AVAILABLE RECORDS:
▬▬▬▬▬▬▬▬▬▬

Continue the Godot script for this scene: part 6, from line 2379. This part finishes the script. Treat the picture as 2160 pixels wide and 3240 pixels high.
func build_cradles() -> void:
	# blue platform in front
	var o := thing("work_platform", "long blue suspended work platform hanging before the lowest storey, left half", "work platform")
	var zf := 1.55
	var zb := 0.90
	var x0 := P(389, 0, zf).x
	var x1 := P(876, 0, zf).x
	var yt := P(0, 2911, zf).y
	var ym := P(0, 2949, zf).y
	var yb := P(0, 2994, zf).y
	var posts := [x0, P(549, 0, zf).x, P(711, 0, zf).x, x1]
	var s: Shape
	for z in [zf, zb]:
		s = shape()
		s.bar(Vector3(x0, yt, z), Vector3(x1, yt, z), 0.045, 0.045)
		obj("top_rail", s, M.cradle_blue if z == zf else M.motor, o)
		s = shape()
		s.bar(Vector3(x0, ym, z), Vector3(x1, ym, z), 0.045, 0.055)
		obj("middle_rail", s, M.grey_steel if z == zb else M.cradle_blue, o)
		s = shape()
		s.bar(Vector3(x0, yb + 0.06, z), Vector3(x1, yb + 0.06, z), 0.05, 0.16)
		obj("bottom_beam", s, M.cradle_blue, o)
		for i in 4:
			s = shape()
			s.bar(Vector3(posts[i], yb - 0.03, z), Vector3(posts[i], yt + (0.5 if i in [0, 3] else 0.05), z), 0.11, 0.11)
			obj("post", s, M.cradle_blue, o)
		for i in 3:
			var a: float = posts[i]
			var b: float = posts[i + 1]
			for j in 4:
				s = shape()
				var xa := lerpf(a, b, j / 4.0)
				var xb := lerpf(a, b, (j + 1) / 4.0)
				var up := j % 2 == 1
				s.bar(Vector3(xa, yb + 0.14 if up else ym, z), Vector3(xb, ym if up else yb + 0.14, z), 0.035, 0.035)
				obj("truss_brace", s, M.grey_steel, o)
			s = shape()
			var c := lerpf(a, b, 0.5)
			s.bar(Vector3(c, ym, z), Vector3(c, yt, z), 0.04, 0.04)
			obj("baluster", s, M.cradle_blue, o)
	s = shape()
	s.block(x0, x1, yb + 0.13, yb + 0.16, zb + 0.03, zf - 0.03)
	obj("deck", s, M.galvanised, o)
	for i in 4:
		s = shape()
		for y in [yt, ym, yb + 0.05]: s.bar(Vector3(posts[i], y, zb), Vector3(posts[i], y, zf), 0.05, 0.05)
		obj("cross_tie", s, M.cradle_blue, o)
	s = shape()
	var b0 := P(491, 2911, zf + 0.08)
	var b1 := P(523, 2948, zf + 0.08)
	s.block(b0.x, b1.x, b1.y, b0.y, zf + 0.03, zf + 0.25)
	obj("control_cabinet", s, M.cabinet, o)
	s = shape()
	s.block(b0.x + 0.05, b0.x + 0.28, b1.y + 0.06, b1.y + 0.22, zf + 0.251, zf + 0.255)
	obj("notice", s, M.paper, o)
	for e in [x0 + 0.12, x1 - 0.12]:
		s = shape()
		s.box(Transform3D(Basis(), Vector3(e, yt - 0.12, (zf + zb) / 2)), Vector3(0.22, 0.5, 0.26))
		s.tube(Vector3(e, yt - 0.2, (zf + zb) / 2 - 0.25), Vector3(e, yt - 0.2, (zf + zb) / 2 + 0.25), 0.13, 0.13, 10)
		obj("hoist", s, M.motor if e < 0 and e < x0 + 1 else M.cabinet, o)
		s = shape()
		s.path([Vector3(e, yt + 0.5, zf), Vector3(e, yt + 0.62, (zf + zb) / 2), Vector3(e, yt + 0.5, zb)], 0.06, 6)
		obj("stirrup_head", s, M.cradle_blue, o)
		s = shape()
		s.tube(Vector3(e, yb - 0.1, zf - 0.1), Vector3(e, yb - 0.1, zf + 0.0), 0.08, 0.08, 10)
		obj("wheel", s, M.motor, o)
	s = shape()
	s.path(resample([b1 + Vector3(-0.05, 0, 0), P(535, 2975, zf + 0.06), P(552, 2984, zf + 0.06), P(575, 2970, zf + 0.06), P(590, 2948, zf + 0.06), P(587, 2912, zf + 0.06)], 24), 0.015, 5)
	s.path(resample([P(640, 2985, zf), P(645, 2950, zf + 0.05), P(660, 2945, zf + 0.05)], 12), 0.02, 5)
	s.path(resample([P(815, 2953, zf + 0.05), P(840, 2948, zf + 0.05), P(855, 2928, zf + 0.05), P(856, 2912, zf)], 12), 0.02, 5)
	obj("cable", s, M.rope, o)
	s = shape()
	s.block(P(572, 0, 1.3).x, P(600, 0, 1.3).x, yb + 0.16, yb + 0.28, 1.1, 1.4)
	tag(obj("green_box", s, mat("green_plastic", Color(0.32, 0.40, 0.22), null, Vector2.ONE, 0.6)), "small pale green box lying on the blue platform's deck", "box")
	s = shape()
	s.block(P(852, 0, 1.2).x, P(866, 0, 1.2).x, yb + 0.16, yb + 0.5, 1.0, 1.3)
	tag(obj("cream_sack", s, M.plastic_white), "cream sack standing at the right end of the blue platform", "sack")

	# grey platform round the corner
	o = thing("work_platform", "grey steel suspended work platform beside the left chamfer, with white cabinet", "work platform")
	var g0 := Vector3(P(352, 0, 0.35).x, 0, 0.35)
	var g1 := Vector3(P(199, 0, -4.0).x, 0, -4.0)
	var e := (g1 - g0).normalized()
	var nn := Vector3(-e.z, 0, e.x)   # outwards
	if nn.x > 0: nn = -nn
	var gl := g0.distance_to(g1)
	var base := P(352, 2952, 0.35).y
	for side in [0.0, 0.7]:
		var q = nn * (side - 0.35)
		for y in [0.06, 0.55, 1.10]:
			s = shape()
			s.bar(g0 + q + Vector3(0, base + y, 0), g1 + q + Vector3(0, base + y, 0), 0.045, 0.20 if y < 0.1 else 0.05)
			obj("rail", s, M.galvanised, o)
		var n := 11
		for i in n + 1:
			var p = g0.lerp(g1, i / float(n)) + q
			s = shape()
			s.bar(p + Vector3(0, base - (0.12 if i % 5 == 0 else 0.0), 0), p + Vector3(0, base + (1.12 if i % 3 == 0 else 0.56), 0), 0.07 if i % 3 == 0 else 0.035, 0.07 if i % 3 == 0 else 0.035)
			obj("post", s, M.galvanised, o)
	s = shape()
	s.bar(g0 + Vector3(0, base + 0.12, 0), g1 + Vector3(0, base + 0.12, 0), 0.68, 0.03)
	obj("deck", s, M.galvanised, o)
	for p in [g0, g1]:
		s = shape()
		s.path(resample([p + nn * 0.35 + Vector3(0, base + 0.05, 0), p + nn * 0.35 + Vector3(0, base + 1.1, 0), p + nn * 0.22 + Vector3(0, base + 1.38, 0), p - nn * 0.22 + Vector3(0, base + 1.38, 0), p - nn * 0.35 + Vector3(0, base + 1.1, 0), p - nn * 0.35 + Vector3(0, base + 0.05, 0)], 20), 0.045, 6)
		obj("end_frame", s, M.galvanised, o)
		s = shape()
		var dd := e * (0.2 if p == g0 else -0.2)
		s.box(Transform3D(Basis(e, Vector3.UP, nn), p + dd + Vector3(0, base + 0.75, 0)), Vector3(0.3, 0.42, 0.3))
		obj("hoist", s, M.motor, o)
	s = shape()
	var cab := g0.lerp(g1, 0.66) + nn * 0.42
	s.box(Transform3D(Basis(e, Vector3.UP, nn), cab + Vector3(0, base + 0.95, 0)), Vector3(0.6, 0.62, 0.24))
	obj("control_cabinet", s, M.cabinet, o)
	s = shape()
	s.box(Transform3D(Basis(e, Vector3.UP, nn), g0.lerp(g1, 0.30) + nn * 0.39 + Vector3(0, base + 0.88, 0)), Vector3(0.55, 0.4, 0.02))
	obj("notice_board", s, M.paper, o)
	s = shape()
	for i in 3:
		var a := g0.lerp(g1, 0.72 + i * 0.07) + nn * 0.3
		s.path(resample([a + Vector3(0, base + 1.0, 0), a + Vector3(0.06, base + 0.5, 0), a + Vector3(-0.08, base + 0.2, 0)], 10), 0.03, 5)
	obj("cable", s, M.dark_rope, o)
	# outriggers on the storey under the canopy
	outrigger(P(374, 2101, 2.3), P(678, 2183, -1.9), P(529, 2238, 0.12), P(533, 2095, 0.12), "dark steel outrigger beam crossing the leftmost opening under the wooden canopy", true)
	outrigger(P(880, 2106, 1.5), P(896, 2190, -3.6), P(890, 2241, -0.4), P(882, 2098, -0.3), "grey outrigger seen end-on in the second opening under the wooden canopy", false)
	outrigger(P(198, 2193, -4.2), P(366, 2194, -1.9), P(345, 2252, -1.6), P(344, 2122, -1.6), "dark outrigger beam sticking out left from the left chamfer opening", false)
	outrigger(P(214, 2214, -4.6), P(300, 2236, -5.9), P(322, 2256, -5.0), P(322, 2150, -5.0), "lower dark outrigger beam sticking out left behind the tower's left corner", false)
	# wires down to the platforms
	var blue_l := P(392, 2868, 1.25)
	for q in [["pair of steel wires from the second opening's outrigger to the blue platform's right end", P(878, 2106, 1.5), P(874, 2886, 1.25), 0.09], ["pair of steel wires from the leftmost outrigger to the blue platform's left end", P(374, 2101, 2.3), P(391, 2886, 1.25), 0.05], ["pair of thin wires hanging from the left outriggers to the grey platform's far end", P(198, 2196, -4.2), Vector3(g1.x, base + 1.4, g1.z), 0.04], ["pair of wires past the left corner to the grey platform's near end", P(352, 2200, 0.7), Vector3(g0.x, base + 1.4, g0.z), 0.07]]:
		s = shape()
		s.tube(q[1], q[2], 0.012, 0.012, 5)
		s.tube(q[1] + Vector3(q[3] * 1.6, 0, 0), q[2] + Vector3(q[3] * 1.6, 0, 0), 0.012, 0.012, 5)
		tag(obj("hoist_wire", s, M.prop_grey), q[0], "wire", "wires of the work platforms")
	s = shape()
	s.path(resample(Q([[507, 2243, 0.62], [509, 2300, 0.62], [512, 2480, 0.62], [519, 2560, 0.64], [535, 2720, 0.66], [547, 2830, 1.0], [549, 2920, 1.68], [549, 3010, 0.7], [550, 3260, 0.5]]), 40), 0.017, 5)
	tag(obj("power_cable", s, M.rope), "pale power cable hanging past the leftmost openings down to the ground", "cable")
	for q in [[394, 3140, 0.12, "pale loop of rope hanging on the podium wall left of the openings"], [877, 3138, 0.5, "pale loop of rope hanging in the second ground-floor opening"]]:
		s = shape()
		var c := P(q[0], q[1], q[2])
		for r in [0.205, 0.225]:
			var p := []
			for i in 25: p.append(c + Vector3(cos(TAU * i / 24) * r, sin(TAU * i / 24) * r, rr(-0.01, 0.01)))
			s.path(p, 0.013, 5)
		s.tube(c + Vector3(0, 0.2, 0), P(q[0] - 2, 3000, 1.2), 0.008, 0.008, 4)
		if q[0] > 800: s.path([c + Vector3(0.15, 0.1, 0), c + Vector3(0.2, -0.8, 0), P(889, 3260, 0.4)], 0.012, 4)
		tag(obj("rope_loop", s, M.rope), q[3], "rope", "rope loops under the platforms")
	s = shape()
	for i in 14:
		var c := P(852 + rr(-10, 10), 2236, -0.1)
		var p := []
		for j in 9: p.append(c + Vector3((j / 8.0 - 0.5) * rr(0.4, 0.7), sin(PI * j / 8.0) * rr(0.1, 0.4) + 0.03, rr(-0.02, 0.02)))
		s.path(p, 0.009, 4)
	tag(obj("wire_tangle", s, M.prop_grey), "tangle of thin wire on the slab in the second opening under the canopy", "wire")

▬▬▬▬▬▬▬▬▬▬

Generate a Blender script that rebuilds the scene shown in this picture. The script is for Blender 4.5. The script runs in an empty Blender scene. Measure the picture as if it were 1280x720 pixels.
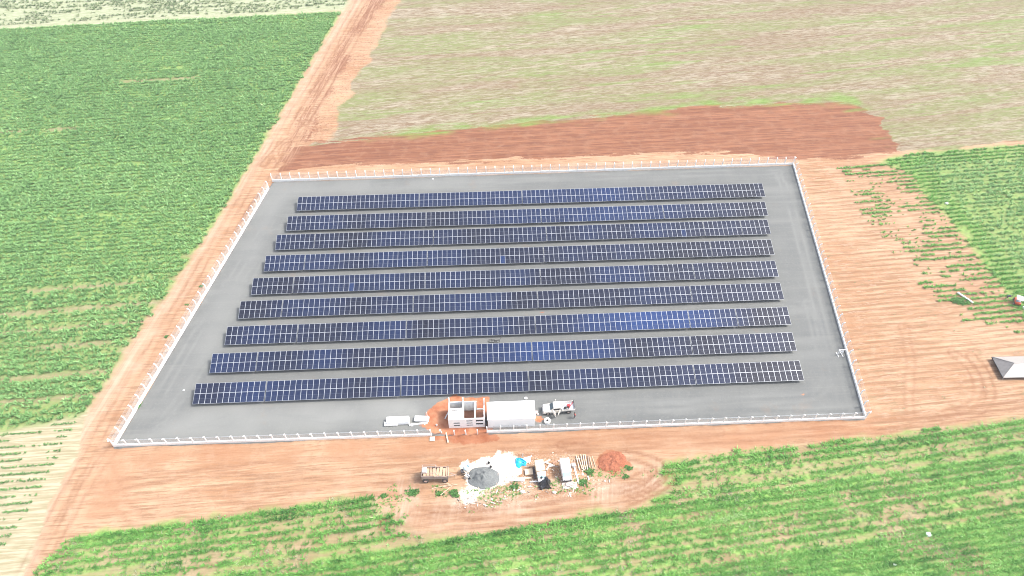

▬▬▬▬▬▬▬▬▬▬

EXERCISE GOAL: Extract each line holding the word "picture" from the records.

SOLVED EXERCISE:
Continue the Godot script for this scene: part 6, from line 2379. This part finishes the script. Treat the picture as 2160 pixels wide and 3240 pixels high.
Generate a Blender script that rebuilds the scene shown in this picture. The script is for Blender 4.5. The script runs in an empty Blender scene. Measure the picture as if it were 1280x720 pixels.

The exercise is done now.